Big Tech Regulations in India

  • In India, antitrust issues are governed by the Competition Act, 2002, and the Competition Commission of India checks upon monopolistic practices.
  • So far, big tech companies in India are protected by the safe harbour of the Communications Decency Act (CDA) of the USA along with its Indian counterpart Section 79 of India’s Information Technology Act, 2000 (IT Act).
    • Safe harbour – as prescribed under Section 79 of the IT Act, 2000 – is legal immunity that online intermediaries enjoy against content posted by users on their platforms.
  • However, now India is working on its own Digital India Acta replacement of IT Act 2000 along with many others like Telecom bill, data localisation and others.

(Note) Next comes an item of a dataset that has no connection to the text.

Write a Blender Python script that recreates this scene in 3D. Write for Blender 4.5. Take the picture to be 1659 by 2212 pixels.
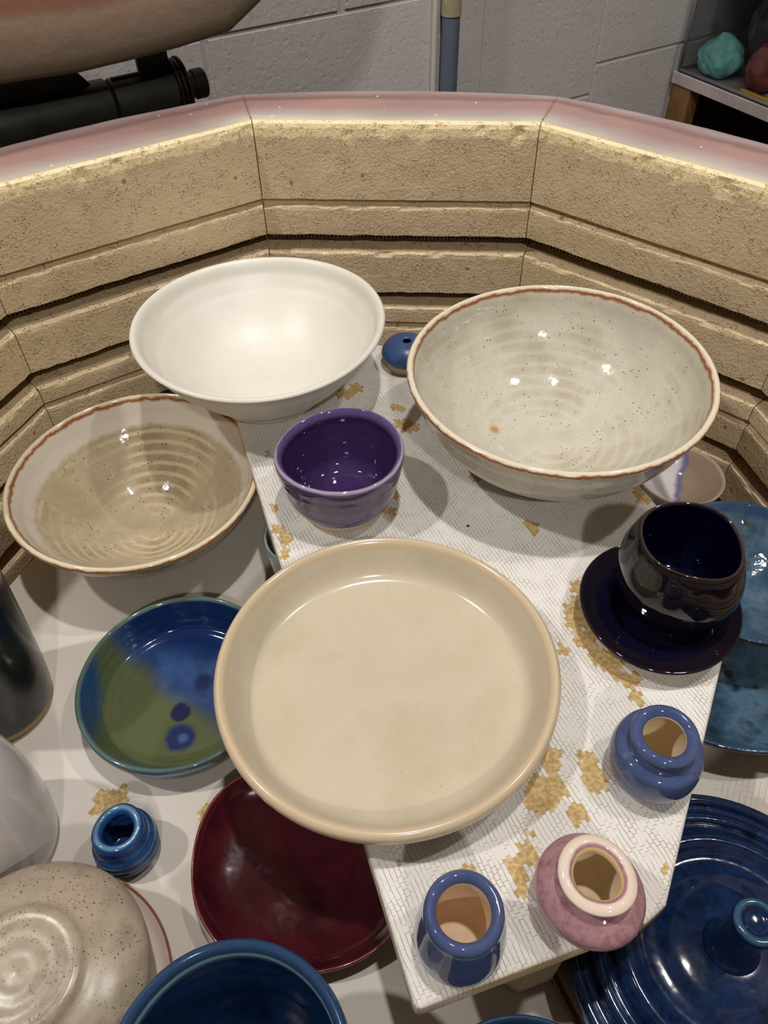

Big Tech Regulations Across the World

Europe Digital Markets Act (DMA): The DMA will directly ban harmful business practices by very large digital players, create a fairer and more competitive economic space for new players and European businesses.

Digital Services Act (DSA): This act targets category of online services, from simple websites to internet infrastructure services and online platforms.

USA The USA (Anti-trust legislation): The US adopted Anti-trust legislation targeting the dominance of Big Tech companies by giving states greater power in competition cases and increasing money for federal regulators.
Australia Competition watchdog in Australia recommended tighter regulation of Facebook and Google, and moves to improve media competition.

The Online Safety Act will have the power to force social media companies to delete posts that amount to online bullying, and to fine the companies and those who hosted the alleged abuse.